Given instruction: Each line that holds the word "picture" is to be identified and copied.

Stored rows:
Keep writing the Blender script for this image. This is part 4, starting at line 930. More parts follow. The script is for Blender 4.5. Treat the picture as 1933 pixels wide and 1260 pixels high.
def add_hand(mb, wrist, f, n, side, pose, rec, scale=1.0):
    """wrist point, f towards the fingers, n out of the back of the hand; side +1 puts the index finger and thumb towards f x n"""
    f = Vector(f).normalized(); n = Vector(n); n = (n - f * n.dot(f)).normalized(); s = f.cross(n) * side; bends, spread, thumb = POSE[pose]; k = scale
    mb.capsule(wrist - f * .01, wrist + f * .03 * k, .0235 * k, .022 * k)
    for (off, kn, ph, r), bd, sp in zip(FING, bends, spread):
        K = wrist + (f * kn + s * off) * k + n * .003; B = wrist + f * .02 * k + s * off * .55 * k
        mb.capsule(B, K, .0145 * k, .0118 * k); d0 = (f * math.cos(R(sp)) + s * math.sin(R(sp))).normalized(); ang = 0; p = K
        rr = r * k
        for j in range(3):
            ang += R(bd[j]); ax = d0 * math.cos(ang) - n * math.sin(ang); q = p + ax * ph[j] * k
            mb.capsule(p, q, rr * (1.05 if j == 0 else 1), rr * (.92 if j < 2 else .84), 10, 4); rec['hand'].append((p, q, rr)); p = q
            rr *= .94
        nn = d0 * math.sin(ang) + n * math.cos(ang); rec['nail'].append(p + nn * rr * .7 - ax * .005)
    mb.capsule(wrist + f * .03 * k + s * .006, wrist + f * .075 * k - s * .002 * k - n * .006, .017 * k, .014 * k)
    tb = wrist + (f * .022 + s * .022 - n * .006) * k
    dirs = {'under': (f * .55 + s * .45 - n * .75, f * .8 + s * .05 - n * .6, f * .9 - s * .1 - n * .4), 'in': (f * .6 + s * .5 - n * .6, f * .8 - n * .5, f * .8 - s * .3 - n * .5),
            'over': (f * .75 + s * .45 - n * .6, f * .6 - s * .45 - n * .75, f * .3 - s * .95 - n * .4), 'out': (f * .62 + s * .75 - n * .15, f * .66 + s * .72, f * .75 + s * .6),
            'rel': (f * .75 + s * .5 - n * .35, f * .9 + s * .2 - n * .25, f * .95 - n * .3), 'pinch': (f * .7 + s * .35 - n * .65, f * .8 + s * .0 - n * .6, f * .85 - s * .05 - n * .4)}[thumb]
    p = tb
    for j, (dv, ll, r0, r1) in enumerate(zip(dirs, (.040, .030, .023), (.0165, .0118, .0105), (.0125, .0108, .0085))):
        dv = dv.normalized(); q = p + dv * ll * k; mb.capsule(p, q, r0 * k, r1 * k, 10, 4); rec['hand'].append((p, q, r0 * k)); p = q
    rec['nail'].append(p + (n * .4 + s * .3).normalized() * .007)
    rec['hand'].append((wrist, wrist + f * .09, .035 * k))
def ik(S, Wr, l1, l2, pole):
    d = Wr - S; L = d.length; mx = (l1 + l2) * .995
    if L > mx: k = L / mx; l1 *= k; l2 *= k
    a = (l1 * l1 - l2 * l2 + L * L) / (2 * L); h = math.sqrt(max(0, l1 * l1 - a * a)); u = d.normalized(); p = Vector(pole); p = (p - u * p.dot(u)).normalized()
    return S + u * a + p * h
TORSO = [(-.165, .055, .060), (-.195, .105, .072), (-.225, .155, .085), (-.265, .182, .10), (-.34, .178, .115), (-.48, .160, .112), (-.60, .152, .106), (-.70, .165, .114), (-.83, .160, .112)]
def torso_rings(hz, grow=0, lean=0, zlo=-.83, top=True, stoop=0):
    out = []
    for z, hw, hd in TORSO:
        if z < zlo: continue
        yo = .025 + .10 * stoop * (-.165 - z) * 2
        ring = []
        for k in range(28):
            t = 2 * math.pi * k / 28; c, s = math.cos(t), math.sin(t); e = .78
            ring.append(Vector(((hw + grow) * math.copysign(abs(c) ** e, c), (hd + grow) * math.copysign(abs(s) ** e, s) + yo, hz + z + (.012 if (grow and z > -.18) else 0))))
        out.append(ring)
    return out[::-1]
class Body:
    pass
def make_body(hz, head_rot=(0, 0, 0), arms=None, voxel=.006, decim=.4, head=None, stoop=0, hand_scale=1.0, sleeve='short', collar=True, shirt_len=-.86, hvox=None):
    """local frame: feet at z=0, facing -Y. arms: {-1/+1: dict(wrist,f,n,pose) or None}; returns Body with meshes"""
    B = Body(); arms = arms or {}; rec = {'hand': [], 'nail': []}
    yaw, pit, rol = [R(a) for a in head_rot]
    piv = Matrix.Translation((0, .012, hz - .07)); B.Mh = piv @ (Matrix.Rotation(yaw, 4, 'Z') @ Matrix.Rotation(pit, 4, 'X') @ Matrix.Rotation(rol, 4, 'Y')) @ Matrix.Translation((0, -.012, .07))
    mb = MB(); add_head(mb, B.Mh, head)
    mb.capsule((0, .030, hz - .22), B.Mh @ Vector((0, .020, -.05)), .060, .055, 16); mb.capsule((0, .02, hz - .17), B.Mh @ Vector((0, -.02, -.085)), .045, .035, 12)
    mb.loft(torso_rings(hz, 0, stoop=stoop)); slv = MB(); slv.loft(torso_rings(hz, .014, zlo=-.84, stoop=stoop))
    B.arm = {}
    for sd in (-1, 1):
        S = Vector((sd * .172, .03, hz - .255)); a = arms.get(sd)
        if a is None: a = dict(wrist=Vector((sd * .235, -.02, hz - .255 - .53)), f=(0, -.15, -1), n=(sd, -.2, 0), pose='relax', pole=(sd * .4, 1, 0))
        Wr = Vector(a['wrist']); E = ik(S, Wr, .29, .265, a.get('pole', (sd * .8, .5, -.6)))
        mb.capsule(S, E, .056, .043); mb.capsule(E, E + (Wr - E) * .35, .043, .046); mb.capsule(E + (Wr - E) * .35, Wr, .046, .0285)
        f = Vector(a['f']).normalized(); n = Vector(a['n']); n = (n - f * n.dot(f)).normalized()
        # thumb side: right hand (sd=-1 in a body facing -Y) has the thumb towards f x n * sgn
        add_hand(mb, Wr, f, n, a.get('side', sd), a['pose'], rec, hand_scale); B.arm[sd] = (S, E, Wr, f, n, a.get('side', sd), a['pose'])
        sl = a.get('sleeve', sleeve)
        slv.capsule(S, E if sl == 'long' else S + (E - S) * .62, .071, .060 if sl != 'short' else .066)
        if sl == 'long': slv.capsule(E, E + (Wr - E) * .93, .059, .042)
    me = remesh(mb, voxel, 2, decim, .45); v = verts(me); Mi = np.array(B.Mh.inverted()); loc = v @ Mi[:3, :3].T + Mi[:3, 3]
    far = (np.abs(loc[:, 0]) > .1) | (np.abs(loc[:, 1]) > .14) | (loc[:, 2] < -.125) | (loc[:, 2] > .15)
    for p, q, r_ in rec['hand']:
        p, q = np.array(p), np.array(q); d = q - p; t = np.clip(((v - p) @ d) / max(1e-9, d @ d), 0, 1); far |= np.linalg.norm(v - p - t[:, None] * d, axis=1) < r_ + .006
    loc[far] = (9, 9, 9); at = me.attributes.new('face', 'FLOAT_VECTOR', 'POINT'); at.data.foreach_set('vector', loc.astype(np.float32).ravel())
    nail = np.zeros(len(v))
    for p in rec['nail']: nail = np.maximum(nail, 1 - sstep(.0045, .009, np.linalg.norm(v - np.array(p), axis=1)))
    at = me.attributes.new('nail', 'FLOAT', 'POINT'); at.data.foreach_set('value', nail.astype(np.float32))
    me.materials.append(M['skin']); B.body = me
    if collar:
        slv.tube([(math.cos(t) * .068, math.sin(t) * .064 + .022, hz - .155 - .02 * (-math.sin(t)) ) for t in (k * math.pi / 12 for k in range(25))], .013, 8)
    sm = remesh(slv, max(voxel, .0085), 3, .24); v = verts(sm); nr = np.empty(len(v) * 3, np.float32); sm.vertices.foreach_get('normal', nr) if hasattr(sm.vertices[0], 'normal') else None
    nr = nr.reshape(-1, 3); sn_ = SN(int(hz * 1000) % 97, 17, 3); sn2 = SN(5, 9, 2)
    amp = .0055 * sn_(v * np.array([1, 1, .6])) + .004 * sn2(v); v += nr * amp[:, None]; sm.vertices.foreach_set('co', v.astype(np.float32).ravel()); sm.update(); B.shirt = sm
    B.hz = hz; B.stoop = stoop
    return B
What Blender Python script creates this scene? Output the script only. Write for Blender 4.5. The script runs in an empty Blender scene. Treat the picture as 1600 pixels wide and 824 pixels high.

The output:
Keep writing the Blender script for this image. This is part 4, starting at line 930. More parts follow. The script is for Blender 4.5. Treat the picture as 1933 pixels wide and 1260 pixels high.
What Blender Python script creates this scene? Output the script only. Write for Blender 4.5. The script runs in an empty Blender scene. Treat the picture as 1600 pixels wide and 824 pixels high.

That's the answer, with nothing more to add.